Warren has begun bringing in some powerful reinforcements. On Friday, for instance, Boston’s Democratic Mayor Thomas Menino stepped off the sidelines to endorse Warren and promised that he would put his political machine to work on her behalf.

And on Monday, AFL-CIO President Richard L. Trumka gave a speech in Boston in which he pleaded with his membership, especially men, to get beyond what he suggested is lingering sexism and get behind Warren.

We have a problem because some voters — and let me be perfectly honest, I’m talking about voters who look just like me — have not stood up beside Elizabeth Warren to support her,” Trumka said. “There may be dozens of good reasons for us to vote for her, but it’s crazy not to vote for her because she’s a woman, or because she’s a college professor, or for any other superficial reason.”
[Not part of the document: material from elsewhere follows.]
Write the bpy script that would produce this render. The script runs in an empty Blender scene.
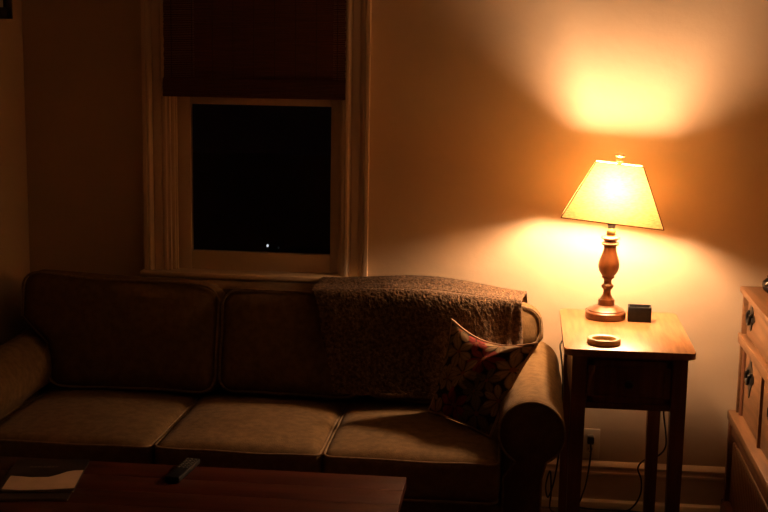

“Do we want a buddy who’ll pat us on the back? Who wears a Bruins jersey with the boys?” Trumka added. “Or a leader who will fight for our right to form unions and bargain for a better life?”

In 2008, exit polls indicated that nearly a third of Massachusetts voters lived in a union household. But last week, an internal AFL-CIO poll indicated that they are no more likely than other voters to support Warren.

Though Warren can come off as stilted in speeches and on television, she is an energetic campaigner. In settings such as the Watertown fair, where she made her way through the crowd dispensing hugs to the adults and pinkie swears to the kids, she can seem more personable.

It had been little more than a day since her first televised debate with Brown, and many of her supporters were offering advice.

Asked what they were telling her, Warren said: “Gee, I’ve got to stick with the G-rated stuff. People say, go out and — I’m going to put this diplomatically — hold him to his record. The other piece of advice is talk about control of the Senate.”

In other words, take off the gloves — a message that both candidates appear to be heeding.